Return of Extreme Religion

Light of Truth

Manoj Francis
(Fr Martin Sankoorikal)

Modernity’s claim that one can obtain determinate meaning and certainty in any human field was in view of achieving a rational mastery over reality. In order to accomplish this mastery, the modern system itself had to exclude, expel, or negate that which was deemed to fall outside it, namely the non-rational or non-scientific. The univocal abstraction of modern enlightenment, with its singular approach to reality, resulted in a reduction of infinite richness of our experience, to homogenous, uniform determined categories. Moreover, modernity’s excessive emphasis on the autonomous nature of human subject has in a way undermined all its genuine relation to God and world, and effecting a consequent separation of faith and reason, grace and nature, subject and object, public and private spheres etc. Consequently fideistic forms of religiosity got dominance in many corners of the globe.

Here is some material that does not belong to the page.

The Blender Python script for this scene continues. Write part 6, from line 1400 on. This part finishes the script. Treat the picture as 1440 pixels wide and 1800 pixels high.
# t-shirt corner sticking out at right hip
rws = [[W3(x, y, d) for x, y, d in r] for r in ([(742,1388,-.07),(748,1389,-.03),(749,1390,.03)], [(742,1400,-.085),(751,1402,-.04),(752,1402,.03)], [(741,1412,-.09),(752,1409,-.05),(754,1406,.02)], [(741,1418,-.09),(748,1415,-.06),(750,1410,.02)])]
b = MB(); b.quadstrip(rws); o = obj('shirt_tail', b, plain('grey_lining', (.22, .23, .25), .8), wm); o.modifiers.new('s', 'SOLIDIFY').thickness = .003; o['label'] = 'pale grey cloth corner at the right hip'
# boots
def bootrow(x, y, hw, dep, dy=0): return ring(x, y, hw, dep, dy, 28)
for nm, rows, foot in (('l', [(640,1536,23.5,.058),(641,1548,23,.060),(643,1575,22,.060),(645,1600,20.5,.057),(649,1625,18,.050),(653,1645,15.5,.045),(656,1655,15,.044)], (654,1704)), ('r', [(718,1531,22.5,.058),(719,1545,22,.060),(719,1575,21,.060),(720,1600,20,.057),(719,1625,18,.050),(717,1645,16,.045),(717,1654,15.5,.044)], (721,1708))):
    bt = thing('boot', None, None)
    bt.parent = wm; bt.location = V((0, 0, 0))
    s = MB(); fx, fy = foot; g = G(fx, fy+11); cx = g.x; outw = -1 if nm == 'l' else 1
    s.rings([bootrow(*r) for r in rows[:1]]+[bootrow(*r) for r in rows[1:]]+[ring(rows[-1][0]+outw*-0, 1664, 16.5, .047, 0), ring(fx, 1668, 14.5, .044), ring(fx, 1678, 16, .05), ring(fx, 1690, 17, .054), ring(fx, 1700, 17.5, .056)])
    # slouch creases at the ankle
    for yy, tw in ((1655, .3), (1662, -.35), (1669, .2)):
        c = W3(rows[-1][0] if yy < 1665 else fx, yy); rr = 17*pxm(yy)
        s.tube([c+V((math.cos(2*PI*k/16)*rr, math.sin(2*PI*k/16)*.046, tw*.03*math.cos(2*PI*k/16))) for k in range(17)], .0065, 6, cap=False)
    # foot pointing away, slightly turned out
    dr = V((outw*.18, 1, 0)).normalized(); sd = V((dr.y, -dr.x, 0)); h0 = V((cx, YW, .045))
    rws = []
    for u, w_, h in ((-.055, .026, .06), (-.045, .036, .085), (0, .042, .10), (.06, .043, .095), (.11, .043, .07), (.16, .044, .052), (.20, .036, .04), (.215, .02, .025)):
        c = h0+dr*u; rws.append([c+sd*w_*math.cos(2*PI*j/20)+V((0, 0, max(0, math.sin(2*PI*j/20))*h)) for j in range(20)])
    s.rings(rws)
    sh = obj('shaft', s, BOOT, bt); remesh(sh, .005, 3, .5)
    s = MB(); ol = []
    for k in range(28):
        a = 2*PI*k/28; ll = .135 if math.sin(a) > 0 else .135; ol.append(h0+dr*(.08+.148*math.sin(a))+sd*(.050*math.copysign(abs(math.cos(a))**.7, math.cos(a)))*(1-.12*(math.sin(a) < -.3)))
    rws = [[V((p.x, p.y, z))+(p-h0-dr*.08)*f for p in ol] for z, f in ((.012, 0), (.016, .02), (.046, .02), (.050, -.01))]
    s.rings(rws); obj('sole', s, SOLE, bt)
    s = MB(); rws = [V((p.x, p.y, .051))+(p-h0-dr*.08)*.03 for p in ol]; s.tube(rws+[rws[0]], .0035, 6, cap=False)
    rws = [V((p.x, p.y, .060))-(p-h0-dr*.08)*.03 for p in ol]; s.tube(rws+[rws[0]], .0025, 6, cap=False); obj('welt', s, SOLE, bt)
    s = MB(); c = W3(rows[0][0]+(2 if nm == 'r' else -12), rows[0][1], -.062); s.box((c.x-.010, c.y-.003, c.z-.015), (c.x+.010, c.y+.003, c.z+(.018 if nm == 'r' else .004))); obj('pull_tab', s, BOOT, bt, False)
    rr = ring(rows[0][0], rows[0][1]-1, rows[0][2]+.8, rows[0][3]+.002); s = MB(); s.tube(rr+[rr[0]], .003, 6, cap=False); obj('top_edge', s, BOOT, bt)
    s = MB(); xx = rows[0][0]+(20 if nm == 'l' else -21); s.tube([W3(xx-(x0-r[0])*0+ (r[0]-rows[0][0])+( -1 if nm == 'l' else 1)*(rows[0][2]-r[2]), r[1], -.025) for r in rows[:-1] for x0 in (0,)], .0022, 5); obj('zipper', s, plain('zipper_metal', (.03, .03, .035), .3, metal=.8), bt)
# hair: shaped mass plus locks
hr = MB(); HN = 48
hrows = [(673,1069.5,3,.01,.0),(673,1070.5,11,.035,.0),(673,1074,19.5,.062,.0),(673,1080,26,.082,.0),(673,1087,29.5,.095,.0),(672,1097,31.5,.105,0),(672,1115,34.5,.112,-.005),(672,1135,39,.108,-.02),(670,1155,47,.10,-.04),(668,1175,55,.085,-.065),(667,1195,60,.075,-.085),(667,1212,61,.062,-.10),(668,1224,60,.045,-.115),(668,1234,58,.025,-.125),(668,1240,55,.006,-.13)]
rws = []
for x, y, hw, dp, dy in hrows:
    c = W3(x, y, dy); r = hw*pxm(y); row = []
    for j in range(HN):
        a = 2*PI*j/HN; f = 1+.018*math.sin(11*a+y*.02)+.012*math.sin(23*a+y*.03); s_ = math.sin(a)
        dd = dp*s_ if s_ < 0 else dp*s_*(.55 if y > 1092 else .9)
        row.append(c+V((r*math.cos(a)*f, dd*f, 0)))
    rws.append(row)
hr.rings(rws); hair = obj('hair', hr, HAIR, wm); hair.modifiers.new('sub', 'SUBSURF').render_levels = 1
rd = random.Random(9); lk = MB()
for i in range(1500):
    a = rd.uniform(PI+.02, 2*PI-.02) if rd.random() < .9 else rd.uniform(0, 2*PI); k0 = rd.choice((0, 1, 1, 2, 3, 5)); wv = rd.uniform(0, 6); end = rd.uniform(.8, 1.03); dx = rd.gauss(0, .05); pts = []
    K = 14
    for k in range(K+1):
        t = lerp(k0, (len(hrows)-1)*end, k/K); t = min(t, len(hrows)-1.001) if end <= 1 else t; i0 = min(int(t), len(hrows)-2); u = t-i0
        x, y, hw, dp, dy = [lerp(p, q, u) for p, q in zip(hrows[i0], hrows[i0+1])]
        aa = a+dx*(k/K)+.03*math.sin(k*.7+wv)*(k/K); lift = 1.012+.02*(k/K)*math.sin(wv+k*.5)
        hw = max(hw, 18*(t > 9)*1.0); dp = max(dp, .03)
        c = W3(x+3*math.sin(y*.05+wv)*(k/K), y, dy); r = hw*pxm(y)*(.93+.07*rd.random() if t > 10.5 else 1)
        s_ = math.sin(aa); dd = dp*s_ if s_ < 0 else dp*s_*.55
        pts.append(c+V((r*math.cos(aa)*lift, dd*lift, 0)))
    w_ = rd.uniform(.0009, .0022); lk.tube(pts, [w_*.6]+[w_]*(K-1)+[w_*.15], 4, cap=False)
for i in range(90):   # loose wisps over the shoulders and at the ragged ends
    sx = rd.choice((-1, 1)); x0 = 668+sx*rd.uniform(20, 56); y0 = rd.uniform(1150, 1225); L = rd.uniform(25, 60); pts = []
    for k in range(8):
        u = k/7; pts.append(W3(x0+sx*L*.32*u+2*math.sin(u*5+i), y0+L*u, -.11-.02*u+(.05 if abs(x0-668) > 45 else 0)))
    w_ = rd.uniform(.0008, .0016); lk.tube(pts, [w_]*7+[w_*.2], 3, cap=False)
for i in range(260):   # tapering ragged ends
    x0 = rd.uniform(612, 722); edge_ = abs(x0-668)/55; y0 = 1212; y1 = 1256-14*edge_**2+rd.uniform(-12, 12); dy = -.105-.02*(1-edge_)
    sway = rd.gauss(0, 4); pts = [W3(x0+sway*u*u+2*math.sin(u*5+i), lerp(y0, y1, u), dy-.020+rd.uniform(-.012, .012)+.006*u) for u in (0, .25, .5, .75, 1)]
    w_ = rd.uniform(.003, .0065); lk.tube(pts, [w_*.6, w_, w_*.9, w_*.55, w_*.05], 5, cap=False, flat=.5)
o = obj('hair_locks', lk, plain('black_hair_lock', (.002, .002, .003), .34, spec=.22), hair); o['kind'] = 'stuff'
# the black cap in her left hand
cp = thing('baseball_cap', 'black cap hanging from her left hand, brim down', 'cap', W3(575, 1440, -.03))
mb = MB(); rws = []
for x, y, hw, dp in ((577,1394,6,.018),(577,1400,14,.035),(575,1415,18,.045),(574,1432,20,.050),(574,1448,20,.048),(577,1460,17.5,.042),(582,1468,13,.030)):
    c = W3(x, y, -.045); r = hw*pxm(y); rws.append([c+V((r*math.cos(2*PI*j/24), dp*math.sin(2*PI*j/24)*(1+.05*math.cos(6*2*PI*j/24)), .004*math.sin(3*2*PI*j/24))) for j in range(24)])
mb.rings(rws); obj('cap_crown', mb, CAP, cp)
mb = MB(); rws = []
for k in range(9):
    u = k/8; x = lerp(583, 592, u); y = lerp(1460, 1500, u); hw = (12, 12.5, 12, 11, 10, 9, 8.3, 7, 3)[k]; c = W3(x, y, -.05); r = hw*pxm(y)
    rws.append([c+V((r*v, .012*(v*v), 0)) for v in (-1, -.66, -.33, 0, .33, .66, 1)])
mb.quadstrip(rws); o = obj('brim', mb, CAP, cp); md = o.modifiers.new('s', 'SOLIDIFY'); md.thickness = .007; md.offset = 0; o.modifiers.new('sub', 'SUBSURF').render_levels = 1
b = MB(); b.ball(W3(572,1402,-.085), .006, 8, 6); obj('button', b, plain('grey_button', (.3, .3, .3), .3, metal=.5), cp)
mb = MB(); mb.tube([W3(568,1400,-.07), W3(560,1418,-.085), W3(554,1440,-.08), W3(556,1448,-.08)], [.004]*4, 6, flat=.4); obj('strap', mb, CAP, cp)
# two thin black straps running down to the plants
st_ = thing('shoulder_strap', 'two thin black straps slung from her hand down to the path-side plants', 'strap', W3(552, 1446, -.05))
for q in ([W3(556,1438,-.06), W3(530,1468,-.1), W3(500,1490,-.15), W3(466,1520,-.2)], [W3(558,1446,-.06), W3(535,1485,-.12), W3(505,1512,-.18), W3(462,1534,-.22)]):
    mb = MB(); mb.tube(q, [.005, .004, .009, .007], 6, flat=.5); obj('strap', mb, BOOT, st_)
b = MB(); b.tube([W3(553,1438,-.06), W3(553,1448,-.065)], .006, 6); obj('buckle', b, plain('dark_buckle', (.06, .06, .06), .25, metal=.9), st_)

When fideism got dominance in religious circles, rationality was thinned down and religious rituals were relegated to the level of superstitions. The danger is that when rituals are reduced to some peripheral, repeated actions, sometimes devoid of any rational process, they ended up in aberrant superstitious representations. Consequently the mystery dimension of rituals gets exhausted. The fideistic and authoritarian religion in the middle ages and their misuse of power can be seen as the consequence of the separation of faith and reason. Pope Benedict’s Regensburg address sheds light into this issue. In a too rational world dissociated from faith, Pope Benedict predicts the emergence of extreme violent religion. When religion becomes fideistic and faith not informed by rational insights, then comes back the religious fundamentalism with its violence and invasion.